The position of the State's largest trade union, Siptu, is also widely viewed as critical in deciding whether the deal will be ratified at a special Ictu congress on September 5th. It has traditionally supported pay deals.

As a result, it is seen as extremely unlikely that the TUI executive's decision will threaten the ratification of the overall pay deal by Ictu's members.

The central executive of the State's largest second-level teachers' union, the ASTI, is preparing to discuss the issue this weekend. A weekend meeting of the executive of the primary teacher union, the Irish National Teachers' Organisation (INTO), voted to recommend the new deal "on balance".
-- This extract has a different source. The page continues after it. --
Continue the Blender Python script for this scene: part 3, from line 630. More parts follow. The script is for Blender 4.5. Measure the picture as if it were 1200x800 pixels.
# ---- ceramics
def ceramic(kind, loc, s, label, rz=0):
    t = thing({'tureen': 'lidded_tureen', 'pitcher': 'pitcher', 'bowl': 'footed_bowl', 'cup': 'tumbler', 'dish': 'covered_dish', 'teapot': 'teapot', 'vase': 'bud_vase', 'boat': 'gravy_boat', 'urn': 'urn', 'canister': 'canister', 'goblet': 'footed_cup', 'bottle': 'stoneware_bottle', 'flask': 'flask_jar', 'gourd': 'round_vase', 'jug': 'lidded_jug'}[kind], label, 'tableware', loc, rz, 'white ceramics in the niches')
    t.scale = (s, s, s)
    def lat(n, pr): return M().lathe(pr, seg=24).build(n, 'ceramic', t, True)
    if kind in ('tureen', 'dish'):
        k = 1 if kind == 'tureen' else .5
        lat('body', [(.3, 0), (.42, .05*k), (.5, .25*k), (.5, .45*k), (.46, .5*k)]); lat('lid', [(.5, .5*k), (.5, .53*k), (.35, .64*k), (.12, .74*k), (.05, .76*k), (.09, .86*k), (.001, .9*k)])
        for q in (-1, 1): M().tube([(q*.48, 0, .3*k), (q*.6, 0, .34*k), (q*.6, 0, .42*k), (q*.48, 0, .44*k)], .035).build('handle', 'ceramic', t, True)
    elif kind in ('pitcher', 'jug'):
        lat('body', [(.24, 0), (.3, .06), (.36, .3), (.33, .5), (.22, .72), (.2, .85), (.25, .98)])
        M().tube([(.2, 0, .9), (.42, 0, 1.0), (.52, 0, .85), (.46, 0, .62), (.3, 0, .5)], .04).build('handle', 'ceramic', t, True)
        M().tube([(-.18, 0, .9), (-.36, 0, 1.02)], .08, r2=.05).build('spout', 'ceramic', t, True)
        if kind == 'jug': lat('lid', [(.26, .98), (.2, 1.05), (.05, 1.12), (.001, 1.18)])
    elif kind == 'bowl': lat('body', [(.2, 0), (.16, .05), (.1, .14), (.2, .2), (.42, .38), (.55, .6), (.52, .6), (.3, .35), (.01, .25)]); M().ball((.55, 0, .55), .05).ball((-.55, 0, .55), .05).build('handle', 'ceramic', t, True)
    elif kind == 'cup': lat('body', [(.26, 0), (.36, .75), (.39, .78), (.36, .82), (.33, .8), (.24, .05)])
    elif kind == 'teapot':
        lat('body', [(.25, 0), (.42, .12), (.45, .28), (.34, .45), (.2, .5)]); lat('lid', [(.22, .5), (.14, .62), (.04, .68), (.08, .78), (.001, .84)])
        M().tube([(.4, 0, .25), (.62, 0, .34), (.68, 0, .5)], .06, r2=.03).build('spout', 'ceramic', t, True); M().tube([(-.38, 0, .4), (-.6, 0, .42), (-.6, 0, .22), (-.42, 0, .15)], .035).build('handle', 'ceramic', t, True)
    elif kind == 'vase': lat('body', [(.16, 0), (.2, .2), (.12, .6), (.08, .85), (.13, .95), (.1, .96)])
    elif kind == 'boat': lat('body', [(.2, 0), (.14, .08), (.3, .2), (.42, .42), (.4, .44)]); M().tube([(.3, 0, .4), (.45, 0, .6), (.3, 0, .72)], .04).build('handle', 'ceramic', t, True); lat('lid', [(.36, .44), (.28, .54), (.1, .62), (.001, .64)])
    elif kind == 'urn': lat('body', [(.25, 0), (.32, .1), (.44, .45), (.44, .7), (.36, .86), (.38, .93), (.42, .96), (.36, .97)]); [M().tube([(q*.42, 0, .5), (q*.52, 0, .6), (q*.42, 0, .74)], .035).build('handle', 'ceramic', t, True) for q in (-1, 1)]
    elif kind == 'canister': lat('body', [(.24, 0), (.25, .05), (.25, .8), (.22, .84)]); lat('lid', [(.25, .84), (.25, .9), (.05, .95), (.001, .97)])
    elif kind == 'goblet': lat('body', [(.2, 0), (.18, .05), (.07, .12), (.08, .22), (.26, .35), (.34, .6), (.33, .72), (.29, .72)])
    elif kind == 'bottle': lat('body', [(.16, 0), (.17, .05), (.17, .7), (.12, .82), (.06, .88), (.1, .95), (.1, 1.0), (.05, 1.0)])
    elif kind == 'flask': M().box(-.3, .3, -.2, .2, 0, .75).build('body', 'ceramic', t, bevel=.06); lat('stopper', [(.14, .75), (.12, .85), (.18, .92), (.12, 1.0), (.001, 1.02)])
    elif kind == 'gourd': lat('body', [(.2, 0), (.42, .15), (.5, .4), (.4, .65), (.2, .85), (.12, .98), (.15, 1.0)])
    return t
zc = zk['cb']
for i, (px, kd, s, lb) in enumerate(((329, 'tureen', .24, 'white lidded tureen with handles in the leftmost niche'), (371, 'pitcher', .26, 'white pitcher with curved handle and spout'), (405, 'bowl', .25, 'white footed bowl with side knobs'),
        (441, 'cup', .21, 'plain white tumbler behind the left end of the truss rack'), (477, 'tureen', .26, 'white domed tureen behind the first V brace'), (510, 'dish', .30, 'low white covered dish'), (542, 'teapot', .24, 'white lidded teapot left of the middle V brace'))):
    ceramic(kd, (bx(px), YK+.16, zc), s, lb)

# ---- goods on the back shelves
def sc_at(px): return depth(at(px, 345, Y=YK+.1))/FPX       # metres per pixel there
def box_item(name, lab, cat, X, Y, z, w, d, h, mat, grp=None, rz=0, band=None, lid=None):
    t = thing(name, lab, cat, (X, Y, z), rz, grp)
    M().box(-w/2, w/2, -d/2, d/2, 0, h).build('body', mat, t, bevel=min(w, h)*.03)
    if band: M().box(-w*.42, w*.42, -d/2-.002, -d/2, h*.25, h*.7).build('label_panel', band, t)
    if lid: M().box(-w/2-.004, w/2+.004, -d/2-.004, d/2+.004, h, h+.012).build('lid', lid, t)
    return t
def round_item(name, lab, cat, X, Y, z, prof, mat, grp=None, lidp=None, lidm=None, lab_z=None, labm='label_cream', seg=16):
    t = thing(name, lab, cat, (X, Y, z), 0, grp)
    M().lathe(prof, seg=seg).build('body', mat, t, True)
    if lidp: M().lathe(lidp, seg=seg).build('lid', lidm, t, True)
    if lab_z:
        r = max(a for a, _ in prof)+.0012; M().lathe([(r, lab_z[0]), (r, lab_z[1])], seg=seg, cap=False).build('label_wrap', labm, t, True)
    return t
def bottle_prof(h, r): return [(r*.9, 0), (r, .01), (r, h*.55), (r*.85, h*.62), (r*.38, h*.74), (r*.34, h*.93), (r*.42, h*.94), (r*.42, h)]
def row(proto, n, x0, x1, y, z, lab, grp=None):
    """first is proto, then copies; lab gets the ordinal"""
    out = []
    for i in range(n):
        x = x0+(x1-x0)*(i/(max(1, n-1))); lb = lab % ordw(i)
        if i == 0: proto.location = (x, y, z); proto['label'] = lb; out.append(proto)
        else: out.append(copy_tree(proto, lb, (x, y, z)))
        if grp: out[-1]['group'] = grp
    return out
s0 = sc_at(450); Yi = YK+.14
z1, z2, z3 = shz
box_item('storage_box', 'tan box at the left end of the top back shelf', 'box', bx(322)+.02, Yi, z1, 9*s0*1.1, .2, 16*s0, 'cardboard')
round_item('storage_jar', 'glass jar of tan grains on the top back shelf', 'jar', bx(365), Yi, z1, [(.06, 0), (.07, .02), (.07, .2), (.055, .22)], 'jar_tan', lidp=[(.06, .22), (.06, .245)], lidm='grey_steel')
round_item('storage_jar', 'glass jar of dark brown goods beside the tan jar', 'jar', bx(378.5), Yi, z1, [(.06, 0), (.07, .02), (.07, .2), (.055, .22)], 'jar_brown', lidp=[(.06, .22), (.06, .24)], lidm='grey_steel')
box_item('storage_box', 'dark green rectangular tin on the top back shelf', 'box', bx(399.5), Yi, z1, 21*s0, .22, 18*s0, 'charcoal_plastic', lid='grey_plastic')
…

Commenting on the TUI executive's decision, Minister for Education Mary Hanafin yesterday said she hoped the union's members would see the deal as a broad agreement which does not just address the issue of pay.

David Begg, Ictu general secretary and a governor of the Irish Times trust, said the union was "perfectly entitled" to reject the deal if "that is what it wants to do".

"It depends on the outcome of the Ictu congress in September whether it is accepted or rejected."